Don’t immediately write off the historic, the old, the native, and the parochial. Established churches, even those in decline, have an amazing amount of leverage at their fingertips.



Where Is Your Candlestick?

Our churches are not accidentally where they are. Christ the Head, with eyes like blazing fire and feet like burnished bronze, put each one as his candlestick precisely where he wants it to be.

Every church is responsible for their locale (what Mike Rubino calls “your church’s God-given Geographic Responsibility“). And I don’t think Jesus is going to wink and say “that’s okay, you tried,” if we fail to take that responsibility ultra-seriously.

Because our nation is increasingly postchristian, we need to think like missionaries. We need to learn the postmodern language. Walk a mile in their shoes and know them almost better than they do. Only then can we hope to translate the gospel specifically for them.

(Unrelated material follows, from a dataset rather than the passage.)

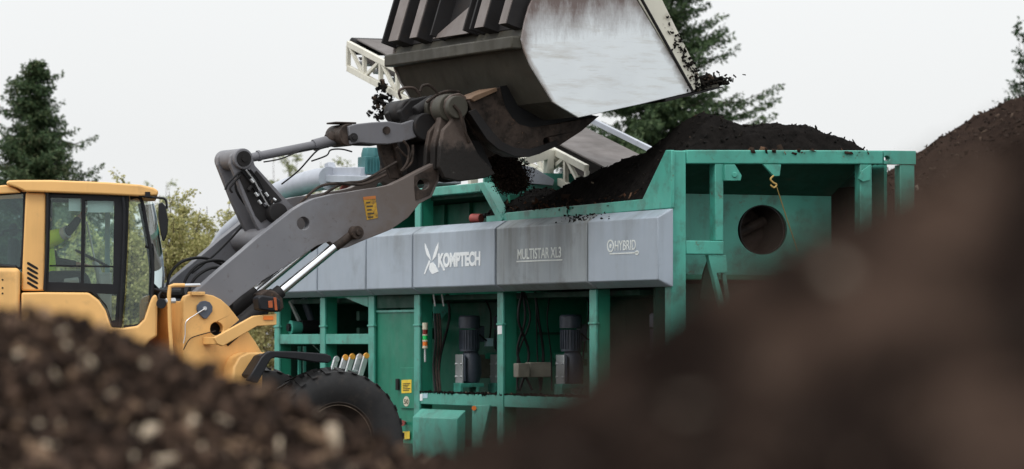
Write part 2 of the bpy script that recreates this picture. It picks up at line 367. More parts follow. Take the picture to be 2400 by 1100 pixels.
def npmesh(name, V, Fc, mat, parent=None, smooth=False):
    me = bpy.data.meshes.new(name); n = len(V); k = Fc.shape[1]; m = len(Fc)
    me.vertices.add(n); me.vertices.foreach_set('co', np.asarray(V, dtype=np.float32).ravel())
    me.loops.add(m * k); me.loops.foreach_set('vertex_index', Fc.astype(np.int32).ravel())
    me.polygons.add(m); me.polygons.foreach_set('loop_start', np.arange(m, dtype=np.int32) * k)
    me.update(calc_edges=True); me.materials.append(mat)
    if smooth: me.polygons.foreach_set('use_smooth', np.ones(m, dtype=bool))
    o = bpy.data.objects.new(name, me); COL.objects.link(o)
    if parent is not None: o.parent = parent
    return o
def heightfield(hf, x0, x1, y0, y1, res, zmin=-0.05):
    nx = int((x1 - x0) / res) + 1; ny = int((y1 - y0) / res) + 1
    X, Y = np.meshgrid(np.linspace(x0, x1, nx), np.linspace(y0, y1, ny), indexing='ij'); Z = hf(X, Y)
    ix = np.arange(nx * ny).reshape(nx, ny)
    q = np.stack([ix[:-1, :-1], ix[1:, :-1], ix[1:, 1:], ix[:-1, 1:]], -1).reshape(-1, 4)
    keep = Z.ravel()[q].max(1) > zmin; q = q[keep]
    V = np.stack([X.ravel(), Y.ravel(), np.maximum(Z, zmin - 0.05).ravel()], 1)
    used = np.unique(q); mp = np.zeros(nx * ny, int); mp[used] = np.arange(len(used))
    return V[used], mp[q]
def chips(P, size, rng, flat=0.35):
    """P (n,3) positions; returns small irregular slabs (8 verts, 6 faces each)"""
    n = len(P); base = np.array([(x, y, z) for x in (-1, 1) for y in (-1, 1) for z in (-1, 1)], float)
    dims = np.stack([size * rng.uniform(0.7, 2.4, n), size * rng.uniform(0.35, 0.9, n), size * flat * rng.uniform(0.5, 1.4, n)], 1) * 0.5
    A = rng.normal(size=(n, 3)); A /= np.linalg.norm(A, axis=1)[:, None]; B = rng.normal(size=(n, 3))
    B -= (B * A).sum(1)[:, None] * A; B /= np.linalg.norm(B, axis=1)[:, None]; Cx = np.cross(A, B); Rm = np.stack([A, B, Cx], 1)
    loc = base[None] * dims[:, None, :] * rng.uniform(0.6, 1.15, (n, 8, 1))
    V = np.einsum('nij,njk->nik', loc, Rm) + P[:, None, :]
    f = np.array([(0, 1, 3, 2), (4, 6, 7, 5), (0, 4, 5, 1), (2, 3, 7, 6), (0, 2, 6, 4), (1, 5, 7, 3)])
    return V.reshape(-1, 3), (f[None] + (np.arange(n) * 8)[:, None, None]).reshape(-1, 4)

# ================================================================== SETTING: ground
g = MB(); g.add([(-900, -60, 0), (900, -60, 0), (900, 2500, 0), (-900, 2500, 0)], [(0, 1, 2, 3)])
gr = g.build('ground', soil('yard_ground', (0.045, 0.036, 0.03), (0.08, 0.066, 0.055), 1.5, bs_str=0.5), smooth=0)
tag(gr, 'brown earth and compost covered yard ground', None, None, 'structure')

# ================================================================== HEAPS
rng = np.random.default_rng(7)
heap_near = soil('near_compost', (0.022, 0.015, 0.012), (0.062, 0.043, 0.033), 9, (0.13, 0.10, 0.08), 0.64)
heap_brown = soil('brown_compost', (0.020, 0.0135, 0.0115), (0.042, 0.028, 0.022), 5, (0.075, 0.052, 0.04), 0.66)
def patchy():
    m, nt, N, L, bs = nodes('patchy_compost')
    c = mixc(nt, ramp(nt, noise(nt, 1.0, 2, 0.5, stretch=(7.5, 4, 5.5)), 0.46, 0.64), (0.0095, 0.0068, 0.0058), (0.082, 0.054, 0.041))
    c = mixc(nt, ramp(nt, noise(nt, 16, 6, 0.7), 0.35, 0.7, 0, .6), c, (0.035, 0.024, 0.020))
    L.new(c, bs.inputs['Base Color']); bs.inputs['Roughness'].default_value = 0.95; bs.inputs['Specular IOR Level'].default_value = 0.0
    bump(nt, bs, noise(nt, 60, 8, 0.75), .8, .01); return m
heap_patchy = patchy()
heap_black = soil('black_compost', (0.008, 0.0074, 0.0070), (0.017, 0.015, 0.014), 9, (0.045, 0.032, 0.025), 0.74, 0.9, 0.03)
cm_near = chipmat('compost_chips', [(0, (0.018, 0.0125, 0.010)), (0.35, (0.044, 0.029, 0.022)), (0.70, (0.085, 0.055, 0.040)), (0.90, (0.18, 0.12, 0.08)), (0.963, (0.44, 0.36, 0.27))])
cm_black = chipmat('dark_chips', [(0, (0.008, 0.0075, 0.007)), (0.6, (0.016, 0.014, 0.012)), (0.92, (0.045, 0.032, 0.024)), (0.985, (0.18, 0.15, 0.11))])
cm_far = chipmat('brown_chips', [(0, (0.02, 0.015, 0.012)), (0.5, (0.045, 0.032, 0.026)), (0.85, (0.09, 0.065, 0.05)), (0.985, (0.25, 0.21, 0.17))])
def heap(name, label, hf, ext, res, mat, chipm=None, nch=0, csize=(0.01, 0.03), cbox=None, cat='compost heap'):
    V, q = heightfield(hf, *ext, res)
    o = npmesh(name, V, q, mat, smooth=True); tag(o, label, cat)
    if nch:
        x0, x1, y0, y1 = cbox or ext
        X = rng.uniform(x0, x1, nch); Y = rng.uniform(y0, y1, nch); Z = hf(X, Y); k = Z > 0.02
        s = rng.uniform(0, 1, k.sum()) ** 3 * (csize[1] - csize[0]) + csize[0]
        P = np.stack([X[k], Y[k], Z[k] + s * 0.15], 1)
        cv, cf = chips(P, s, rng); c = npmesh('wood_chips', cv, cf, chipm, parent=o); c['kind'] = 'stuff'
    return o
def interp(x, xs, ys): return np.interp(x, xs, ys)
# left foreground heap, about 11.5 m away
LD = 12.0
lx = [(p - 1200) / F * LD for p in (-900, -300, 0, 110, 220, 330, 420, 560, 700, 850, 960, 1060, 1300, 1900)]
lz = [CAMZ + (804 - q) / F * LD for q in (1100, 800, 738, 744, 764, 804, 842, 898, 968, 1034, 1084, 1132, 1265, 1700)]
def h_left(X, Y):
    c = interp(X, lx, lz); d = Y - LD
    base = c - np.where(d < 0, -d * 0.62, d * 0.62) - 0.16 * np.exp(-(d / 0.18) ** 2) * 0 - np.maximum(0, np.abs(X + 2.2) - 2.6) * 0.25
    return base + 0.06 * fbm(X * 2.2, Y * 2.2, 3, 5, 0.6) * 1.0 + 0.022 * fbm(X * 14, Y * 14, 9, 3, 0.6)
heap('compost_heap', 'chunky blurred brown compost heap with pale chips, in front of the yellow loader', h_left, (-6.5, 1.7, 8.5, 15.9), 0.022,
     heap_near, cm_near, 34000, (0.006, 0.060), (-2.2, 0.2, 10.1, 12.9))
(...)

We’re not churches in America any longer—we’re missionaries in someone else’s village.

For example, in Holbrook MA, where Jesus placed our candlestick for over a decade, there are over 11,000 people in 4,000 households. About 300 attend church. So maybe 1,000 (at most) have some connection to an evangelical church somewhere. Perhaps another 1,000 (optimistically) might have some pre-existing connection with a church to which they could possibly be drawn back.

That leaves a full 9,000 people in lil’ ole Holbrook for whom church and Jesus are not even a “thing.”

I want to know how to reach them. I want to be willing to do whatever God shows us is necessary. Take my will and make it thine.

Will you too accept this impossible-without-the-Spirit mission?